Bardiac -- Actually, I don't really mind if they miss now and then -- it happens -- I just don't want to hear endless stories of why. That's why I give them the three freebies. And yet, I still have to hear why. Sigh. And yeah -- I *definitely* don't want to arrange make-up work. I made an exception for a student who was *giving* *birth* during the midterm, but that's about it! And extra credit -- what is this? Junior high?
Fizzy -- pull yourself out of the gutter, young man. Oh wait, you did. But your real excuse is that you were answering Mom's Lifeline call while Dad was in the house. Sigh. You get credit for that one!
Oh, and Karl -- yeah, comma splices. Gr. Or anything that you have to explain over and over. Like the whole "since the beginning of history" thing. *Why* do they keep doing that???
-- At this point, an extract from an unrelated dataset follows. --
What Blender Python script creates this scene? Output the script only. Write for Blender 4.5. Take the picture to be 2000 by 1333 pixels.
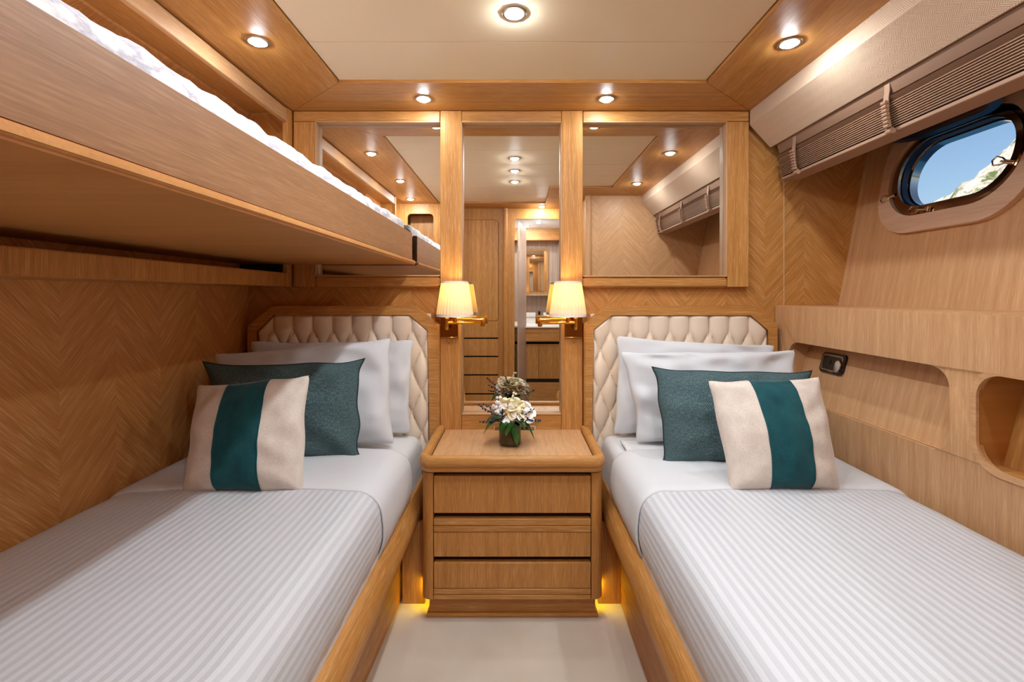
import bpy, bmesh, math, random
from mathutils import Vector, Matrix, noise as mnoise

# ---------------------------------------------------------------- clear
for o in list(bpy.data.objects):
    bpy.data.objects.remove(o, do_unlink=True)
SC = bpy.context.scene
COL = SC.collection
random.seed(7)

# survey units: 1 u = 2.26 mm, x right, y into the room, z up from eye level
U = 2.08 / 920.0
FLOOR = -525.0
def M3(x, y, z):
    return Vector((x * U, y * U, (z - FLOOR) * U))

# ---------------------------------------------------------------- camera
cam_d = bpy.data.cameras.new('camera')
cam_d.sensor_width = 36.0
cam_d.lens = 36.0 * 920.0 / 2000.0
cam_d.shift_x = -0.003
cam_d.shift_y = -0.0447
cam_d.clip_start = 0.02
cam_d.clip_end = 1000
cam = bpy.data.objects.new('camera', cam_d)
COL.objects.link(cam)
cam.location = M3(0, 0, 0)
cam.rotation_euler = (math.radians(90), 0, 0)
SC.camera = cam

# ---------------------------------------------------------------- sky, sun, exposure
SC.view_settings.view_transform = 'Standard'
SC.view_settings.look = 'None'
SC.view_settings.gamma = 1.0
SC.view_settings.use_curve_mapping = False
SC.view_settings.exposure = 0.98
SC.cycles.max_bounces = 14
SC.cycles.diffuse_bounces = 7
SC.cycles.glossy_bounces = 8
SC.cycles.transmission_bounces = 8
SC.cycles.sample_clamp_indirect = 6.0
SC.cycles.caustics_reflective = False
SC.cycles.caustics_refractive = False
W = bpy.data.worlds.new('sky'); SC.world = W
W.use_nodes = True
wt = W.node_tree
bg = wt.nodes['Background']
sky = wt.nodes.new('ShaderNodeTexSky')
sky.sky_type = 'NISHITA'
sky.sun_disc = False
sky.sun_elevation = math.radians(42)
sky.sun_rotation = math.radians(250)
sky.dust_density = 2.2
wt.links.new(sky.outputs[0], bg.inputs[0])
bg.inputs[1].default_value = 0.082
sun_d = bpy.data.lights.new('sun', 'SUN'); sun_d.energy = 2.0; sun_d.angle = 0.01
sun_d.color = (1, .95, .86)
sun = bpy.data.objects.new('sun', sun_d); COL.objects.link(sun)
sun.rotation_euler = Vector((0.75, 0.35, -0.62)).to_track_quat('-Z', 'Y').to_euler()

LAMP_COL = (0.93, 1.0, 1.05)
DOWN_W = 9.5        # watts per recessed ceiling lamp
SCONCE_W = 1.4

# ---------------------------------------------------------------- materials
def rgb(r, g, b):
    def f(c):
        c /= 255.0
        return c / 12.92 if c <= 0.04045 else ((c + 0.055) / 1.055) ** 2.4
    return (f(r), f(g), f(b), 1.0)

class NT:
    def __init__(s, name):
        s.m = bpy.data.materials.new(name); s.m.use_nodes = True
        s.t = s.m.node_tree; s.b = s.t.nodes['Principled BSDF']
        s.out = s.t.nodes['Material Output']
    def n(s, typ, **kw):
        x = s.t.nodes.new(typ)
        for k, v in kw.items(): setattr(x, k, v)
        return x
    def put(s, sock, v):
        if hasattr(v, 'is_linked') or isinstance(v, bpy.types.NodeSocket): s.t.links.new(v, sock)
        else: sock.default_value = v
    def math(s, op, a, b=0.0, c=0.0, clamp=False):
        x = s.n('ShaderNodeMath', operation=op); x.use_clamp = clamp
        s.put(x.inputs[0], a); s.put(x.inputs[1], b)
        if len(x.inputs) > 2: s.put(x.inputs[2], c)
        return x.outputs[0]
    def pos(s):
        g = s.n('ShaderNodeNewGeometry'); return g.outputs['Position']
    def sep(s, v):
        x = s.n('ShaderNodeSeparateXYZ'); s.put(x.inputs[0], v); return x.outputs
    def comb(s, a, b, c):
        x = s.n('ShaderNodeCombineXYZ'); s.put(x.inputs[0], a); s.put(x.inputs[1], b); s.put(x.inputs[2], c); return x.outputs[0]
    def scale(s, v, sc):
        x = s.n('ShaderNodeVectorMath', operation='MULTIPLY'); s.put(x.inputs[0], v); x.inputs[1].default_value = sc; return x.outputs[0]
    def noise(s, v, scale=1.0, detail=2.0, rough=0.5):
        x = s.n('ShaderNodeTexNoise'); s.put(x.inputs['Vector'], v)
        x.inputs['Scale'].default_value = scale; x.inputs['Detail'].default_value = detail; x.inputs['Roughness'].default_value = rough
        return x.outputs[0]
    def ramp(s, f, a, b, lo=0.0, hi=1.0):
        x = s.n('ShaderNodeMapRange'); s.put(x.inputs[0], f)
        x.inputs[1].default_value = a; x.inputs[2].default_value = b; x.inputs[3].default_value = lo; x.inputs[4].default_value = hi
        return x.outputs[0]
    def mix(s, f, a, b):
        x = s.n('ShaderNodeMix', data_type='RGBA'); s.put(x.inputs[0], f); s.put(x.inputs[6], a); s.put(x.inputs[7], b); return x.outputs[2]
    def bump(s, h, strength=0.2, dist=0.001):
        x = s.n('ShaderNodeBump'); x.inputs['Strength'].default_value = strength; x.inputs['Distance'].default_value = dist
        s.put(x.inputs['Height'], h); s.t.links.new(x.outputs[0], s.b.inputs['Normal'])
    def base(s, c, rough=0.5, spec=0.5, metal=0.0):
        s.put(s.b.inputs['Base Color'], c); s.put(s.b.inputs['Roughness'], rough)
        s.b.inputs['Specular IOR Level'].default_value = spec; s.b.inputs['Metallic'].default_value = metal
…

Oh man, yours do that? I began every paper in high school "Throughout history..."
--
Dear Students,
If we're approaching the last day of class, and you want to meet with me to talk about your big papers, please try to pretend you know what my office hours are when I tell you to drop by. Otherwise, I feel as as though I've been wasting my time by making the effort to list them on the syllabus and, worse yet, to show up for them faithfully throughout the semester.
Yours,
--
Or, here's another one:
Dear Students,
Please don't refer to words not your own in your papers as "quotes" (e.g., "In the above quote..."). Call them "arguments," "points," anything, really, that calls attention the rhetorical function of whatever it is you brought in. Thanks.